AIM OF THE TASK: Where a line below holds the string "wide", copy that line.

** begin **

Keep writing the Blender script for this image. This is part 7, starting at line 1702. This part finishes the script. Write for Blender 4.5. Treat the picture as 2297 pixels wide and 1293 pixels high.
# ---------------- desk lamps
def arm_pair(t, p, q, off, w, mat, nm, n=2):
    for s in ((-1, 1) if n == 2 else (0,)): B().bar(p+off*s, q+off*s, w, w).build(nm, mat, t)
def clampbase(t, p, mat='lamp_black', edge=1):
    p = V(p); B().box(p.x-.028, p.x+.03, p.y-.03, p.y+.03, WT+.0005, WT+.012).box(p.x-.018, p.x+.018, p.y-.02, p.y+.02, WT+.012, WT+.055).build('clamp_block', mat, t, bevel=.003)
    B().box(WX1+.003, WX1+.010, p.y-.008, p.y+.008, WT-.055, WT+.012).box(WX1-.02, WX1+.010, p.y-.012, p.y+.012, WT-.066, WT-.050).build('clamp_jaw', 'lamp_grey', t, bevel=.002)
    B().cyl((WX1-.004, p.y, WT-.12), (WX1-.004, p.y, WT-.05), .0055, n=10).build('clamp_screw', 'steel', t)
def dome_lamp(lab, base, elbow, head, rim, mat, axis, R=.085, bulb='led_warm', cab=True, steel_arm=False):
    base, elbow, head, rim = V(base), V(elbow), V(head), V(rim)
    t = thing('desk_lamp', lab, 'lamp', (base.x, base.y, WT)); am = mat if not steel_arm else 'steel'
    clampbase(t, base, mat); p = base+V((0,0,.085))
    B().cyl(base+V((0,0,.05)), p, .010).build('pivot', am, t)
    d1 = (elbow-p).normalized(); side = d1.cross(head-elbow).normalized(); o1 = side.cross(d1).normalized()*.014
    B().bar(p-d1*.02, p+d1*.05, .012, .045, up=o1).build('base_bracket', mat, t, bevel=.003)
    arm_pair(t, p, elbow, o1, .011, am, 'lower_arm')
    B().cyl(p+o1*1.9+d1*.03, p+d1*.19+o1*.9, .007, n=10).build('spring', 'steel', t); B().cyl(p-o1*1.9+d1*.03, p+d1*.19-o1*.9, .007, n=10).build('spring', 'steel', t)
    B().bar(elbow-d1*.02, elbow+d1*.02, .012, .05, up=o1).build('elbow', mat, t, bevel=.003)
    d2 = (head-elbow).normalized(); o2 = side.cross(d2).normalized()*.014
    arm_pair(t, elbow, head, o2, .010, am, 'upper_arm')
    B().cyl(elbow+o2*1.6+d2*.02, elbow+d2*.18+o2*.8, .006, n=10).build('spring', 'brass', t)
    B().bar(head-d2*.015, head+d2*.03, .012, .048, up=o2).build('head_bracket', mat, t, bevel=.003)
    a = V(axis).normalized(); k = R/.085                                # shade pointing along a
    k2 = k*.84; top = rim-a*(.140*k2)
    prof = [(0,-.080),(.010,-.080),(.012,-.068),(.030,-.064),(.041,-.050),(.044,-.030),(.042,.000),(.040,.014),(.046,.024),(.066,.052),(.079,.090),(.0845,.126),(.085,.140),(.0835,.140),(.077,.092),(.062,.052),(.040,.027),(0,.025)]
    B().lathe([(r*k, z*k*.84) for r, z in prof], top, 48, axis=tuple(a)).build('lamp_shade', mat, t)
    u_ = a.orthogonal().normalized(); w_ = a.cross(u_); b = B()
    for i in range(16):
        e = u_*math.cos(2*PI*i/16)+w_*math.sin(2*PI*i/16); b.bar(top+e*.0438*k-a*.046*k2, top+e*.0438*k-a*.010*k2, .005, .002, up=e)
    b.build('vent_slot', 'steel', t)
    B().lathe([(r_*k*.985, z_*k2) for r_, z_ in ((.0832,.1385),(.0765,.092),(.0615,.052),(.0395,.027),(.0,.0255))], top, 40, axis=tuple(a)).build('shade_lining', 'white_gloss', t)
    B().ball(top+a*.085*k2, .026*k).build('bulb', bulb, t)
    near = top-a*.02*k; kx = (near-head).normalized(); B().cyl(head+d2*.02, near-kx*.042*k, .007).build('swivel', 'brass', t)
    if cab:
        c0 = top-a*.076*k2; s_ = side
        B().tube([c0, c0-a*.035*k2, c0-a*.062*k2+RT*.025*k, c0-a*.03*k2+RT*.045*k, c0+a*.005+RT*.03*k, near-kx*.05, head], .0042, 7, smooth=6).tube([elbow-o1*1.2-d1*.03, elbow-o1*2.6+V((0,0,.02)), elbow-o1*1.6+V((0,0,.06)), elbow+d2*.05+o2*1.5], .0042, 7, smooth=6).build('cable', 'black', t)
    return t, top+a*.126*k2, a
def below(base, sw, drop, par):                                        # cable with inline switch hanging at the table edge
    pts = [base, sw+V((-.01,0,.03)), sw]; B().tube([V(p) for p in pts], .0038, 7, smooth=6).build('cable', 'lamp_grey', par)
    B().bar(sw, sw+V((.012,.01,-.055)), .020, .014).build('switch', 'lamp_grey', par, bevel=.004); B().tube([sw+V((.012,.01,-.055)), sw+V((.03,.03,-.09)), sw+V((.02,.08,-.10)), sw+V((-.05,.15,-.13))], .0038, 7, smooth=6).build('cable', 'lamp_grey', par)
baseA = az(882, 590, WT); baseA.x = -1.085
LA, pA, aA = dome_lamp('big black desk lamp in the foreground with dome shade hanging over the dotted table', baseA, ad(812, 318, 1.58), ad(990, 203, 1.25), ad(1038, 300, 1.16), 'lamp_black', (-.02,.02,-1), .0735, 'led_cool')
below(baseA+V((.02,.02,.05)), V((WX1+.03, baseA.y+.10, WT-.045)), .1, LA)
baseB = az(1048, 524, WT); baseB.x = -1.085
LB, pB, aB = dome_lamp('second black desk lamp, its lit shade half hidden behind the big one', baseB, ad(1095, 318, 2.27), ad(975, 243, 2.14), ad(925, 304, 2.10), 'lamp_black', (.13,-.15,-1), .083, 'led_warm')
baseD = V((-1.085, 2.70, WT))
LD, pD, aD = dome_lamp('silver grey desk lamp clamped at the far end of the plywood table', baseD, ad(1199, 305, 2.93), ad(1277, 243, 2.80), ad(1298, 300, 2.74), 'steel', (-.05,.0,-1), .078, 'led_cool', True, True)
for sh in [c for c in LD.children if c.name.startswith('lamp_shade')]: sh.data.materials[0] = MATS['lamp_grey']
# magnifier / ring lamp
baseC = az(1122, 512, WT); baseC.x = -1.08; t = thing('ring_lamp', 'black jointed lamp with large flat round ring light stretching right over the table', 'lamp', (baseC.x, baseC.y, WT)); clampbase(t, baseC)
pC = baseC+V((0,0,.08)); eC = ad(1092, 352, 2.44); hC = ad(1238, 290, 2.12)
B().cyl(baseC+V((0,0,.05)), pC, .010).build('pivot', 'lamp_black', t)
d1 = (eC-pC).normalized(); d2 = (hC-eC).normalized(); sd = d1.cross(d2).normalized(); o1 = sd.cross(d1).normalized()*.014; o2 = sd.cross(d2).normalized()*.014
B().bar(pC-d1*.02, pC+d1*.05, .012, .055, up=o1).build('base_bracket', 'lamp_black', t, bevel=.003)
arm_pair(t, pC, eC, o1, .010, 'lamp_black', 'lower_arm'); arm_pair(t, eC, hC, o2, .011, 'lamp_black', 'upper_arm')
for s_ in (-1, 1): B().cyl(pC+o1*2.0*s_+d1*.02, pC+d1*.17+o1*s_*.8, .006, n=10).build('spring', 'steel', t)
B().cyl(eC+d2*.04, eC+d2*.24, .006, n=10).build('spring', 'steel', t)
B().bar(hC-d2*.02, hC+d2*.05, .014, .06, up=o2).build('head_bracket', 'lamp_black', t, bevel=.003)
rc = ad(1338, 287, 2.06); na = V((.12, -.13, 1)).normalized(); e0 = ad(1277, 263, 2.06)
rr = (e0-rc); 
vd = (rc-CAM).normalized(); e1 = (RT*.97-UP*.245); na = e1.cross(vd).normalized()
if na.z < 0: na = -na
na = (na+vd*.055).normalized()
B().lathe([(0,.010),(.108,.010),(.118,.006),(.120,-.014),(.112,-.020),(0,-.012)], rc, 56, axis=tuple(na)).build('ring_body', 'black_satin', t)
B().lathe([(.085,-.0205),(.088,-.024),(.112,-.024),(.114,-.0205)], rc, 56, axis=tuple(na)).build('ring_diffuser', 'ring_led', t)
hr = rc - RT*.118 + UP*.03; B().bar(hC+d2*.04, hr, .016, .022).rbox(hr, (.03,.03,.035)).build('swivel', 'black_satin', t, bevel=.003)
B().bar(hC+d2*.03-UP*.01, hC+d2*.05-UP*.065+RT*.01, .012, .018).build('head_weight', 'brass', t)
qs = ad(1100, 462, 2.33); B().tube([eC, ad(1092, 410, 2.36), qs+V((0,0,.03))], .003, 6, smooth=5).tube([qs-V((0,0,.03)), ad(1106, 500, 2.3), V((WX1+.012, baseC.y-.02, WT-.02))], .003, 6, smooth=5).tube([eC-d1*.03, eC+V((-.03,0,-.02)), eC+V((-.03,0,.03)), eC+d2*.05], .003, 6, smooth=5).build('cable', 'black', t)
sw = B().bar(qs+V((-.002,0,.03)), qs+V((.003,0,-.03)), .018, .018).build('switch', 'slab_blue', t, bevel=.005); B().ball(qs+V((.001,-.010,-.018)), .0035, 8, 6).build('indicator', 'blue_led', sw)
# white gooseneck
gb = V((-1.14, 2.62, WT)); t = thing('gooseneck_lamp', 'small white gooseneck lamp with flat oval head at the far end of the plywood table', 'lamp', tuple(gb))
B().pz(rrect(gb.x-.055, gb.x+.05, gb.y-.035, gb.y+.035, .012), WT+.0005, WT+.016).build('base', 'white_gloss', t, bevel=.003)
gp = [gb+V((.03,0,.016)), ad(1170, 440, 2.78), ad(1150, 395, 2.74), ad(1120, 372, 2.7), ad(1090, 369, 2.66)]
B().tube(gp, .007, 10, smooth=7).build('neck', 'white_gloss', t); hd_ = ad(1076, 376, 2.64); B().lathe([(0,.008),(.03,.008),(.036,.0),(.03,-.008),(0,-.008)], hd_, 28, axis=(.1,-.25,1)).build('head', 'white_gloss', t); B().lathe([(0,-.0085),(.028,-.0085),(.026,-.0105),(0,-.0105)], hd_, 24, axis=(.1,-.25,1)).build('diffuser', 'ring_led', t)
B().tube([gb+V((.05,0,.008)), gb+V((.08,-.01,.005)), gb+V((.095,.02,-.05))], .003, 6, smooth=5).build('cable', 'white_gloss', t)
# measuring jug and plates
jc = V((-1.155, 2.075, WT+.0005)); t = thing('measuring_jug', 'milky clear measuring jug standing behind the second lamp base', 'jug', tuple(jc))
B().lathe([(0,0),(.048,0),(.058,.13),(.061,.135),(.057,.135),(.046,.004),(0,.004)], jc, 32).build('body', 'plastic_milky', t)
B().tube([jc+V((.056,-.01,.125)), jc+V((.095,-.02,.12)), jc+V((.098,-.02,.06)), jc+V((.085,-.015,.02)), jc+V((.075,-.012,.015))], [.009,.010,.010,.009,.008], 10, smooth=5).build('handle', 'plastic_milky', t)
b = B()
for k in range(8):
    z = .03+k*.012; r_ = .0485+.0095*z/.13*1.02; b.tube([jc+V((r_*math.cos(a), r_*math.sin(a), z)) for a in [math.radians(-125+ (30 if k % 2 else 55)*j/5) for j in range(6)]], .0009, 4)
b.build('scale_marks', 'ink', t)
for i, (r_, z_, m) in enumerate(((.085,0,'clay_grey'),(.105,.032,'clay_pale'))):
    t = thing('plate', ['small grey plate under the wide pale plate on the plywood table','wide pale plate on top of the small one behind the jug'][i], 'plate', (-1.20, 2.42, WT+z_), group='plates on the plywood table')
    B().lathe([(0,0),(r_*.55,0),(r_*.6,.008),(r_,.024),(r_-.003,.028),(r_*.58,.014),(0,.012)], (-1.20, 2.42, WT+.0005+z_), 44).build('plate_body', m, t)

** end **

ANSWER FOR THIS EXERCISE:
Keep writing the Blender script for this image. This is part 7, starting at line 1702. This part finishes the script. Write for Blender 4.5. Treat the picture as 2297 pixels wide and 1293 pixels high.
    t = thing('plate', ['small grey plate under the wide pale plate on the plywood table','wide pale plate on top of the small one behind the jug'][i], 'plate', (-1.20, 2.42, WT+z_), group='plates on the plywood table')